Two weeks ago, I attended a session of the Whitefish/Flathead County interlocal agreement negotiations. Someone should have brought doughnuts, or at least popcorn.

It appears that Flathead County will have 12 months to review the 65 land-use ordinances imposed upon the doughnut (and the city itself) since 2005 when the interlocal was implemented, and request modifications where needed. The city would then have 12 months “to complete a review and re-enactment of [the ordinances]” to which the county must agree.

If agreement can’t be reached after the review, despite mediation appointed by the district court, either side can vote to terminate the interlocal pact one year after serving notice of withdrawal.

In other words, the worst parts of Whitefish rule will be re-visited. If Whitefish won’t make changes to the satisfaction of Flathead County, interlocal ends.

Of course, all this is contingent on whether the Whitefish City Council and the Flathead commissioners vote to approve.

While many feel the changes should have been the arrangement from the start, the “smart growth” faction is fighting to keep the status quo. Among other things, they are circulating a pseudo-petition/form letter which sums up their position: “Whitefish is not a city and a doughnut” but a “community.” The form letter opposes any amendment to the interlocal, opposes commissioner control, and calls for an “elected community council.”
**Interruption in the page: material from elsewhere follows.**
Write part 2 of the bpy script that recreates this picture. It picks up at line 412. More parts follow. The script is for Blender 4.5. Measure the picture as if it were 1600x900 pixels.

First off, in a real community, at least in a free society, all citizens share equal political rights. But the growthers’ “community” claim channels George Orwell’s “Animal Farm:” “All animals are equal, but some animals are more equal than others.”

As for opposition to amendments, during the public comments one person made a striking argument against changes: She didn’t want to see the doughnut regulations “dismantled,” because she and others had spent so much time on them.

Well, I’m sure Ford spent a lot of time on the Edsel, too, but quantity of effort doesn’t always guarantee quality of output.

What about the community/township idea? Current Montana law doesn’t provide for such a thing, and shouldn’t.

Practically speaking, with the “brains” we now have, spread so thin over our existing layers of government, adding another layer is insane.

Philosophically speaking, even if Montana had enough brains, who might be attracted to this “community council?” That’s easy…folks who think planning and zoning is fun, who love meetings, who dote on bureaucratic, legalistic mumbo-jumbo, who would enjoy nothing more than the power to micromanage the property (and lives) of everyone around them. Would you be interested in something like that?

If you are, there are others really interested in making sure you never get the chance, and thank goodness for that.

In a way, the Whitefish doughnut issue is a microcosm of our national politics. One main reason national Democrats might get shellacked in November is because they overreached. As the Republicans before them, they felt the latest election results signaled a durable change in the political landscape, a mandate. Both parties, and their pet “experts,” failed to understand that consent to govern can be withdrawn by the governed at the next election.

I suppose in Whitefish, the former 5-1 “working majority” felt they enjoyed a durable mandate, especially with an agreement that completely disenfranchised doughnut residents.

It was a fundamentally unjust setup, which any right-thinking American would take steps to correct. Instead, Whitefish refused to come back to the county for any changes, and then, when the Flathead County decided to exit, sued all the way to the Supreme Court to get its way. For want of a better description, council behaved like, as P.J. O’Rourke puts it, teenagers with car keys and whiskey.

Now, with the Oldsmobile upside down in the river, the question remains whether there are enough grownups around on the commission and the council to clean up the wreckage. If not, there’s always the next election.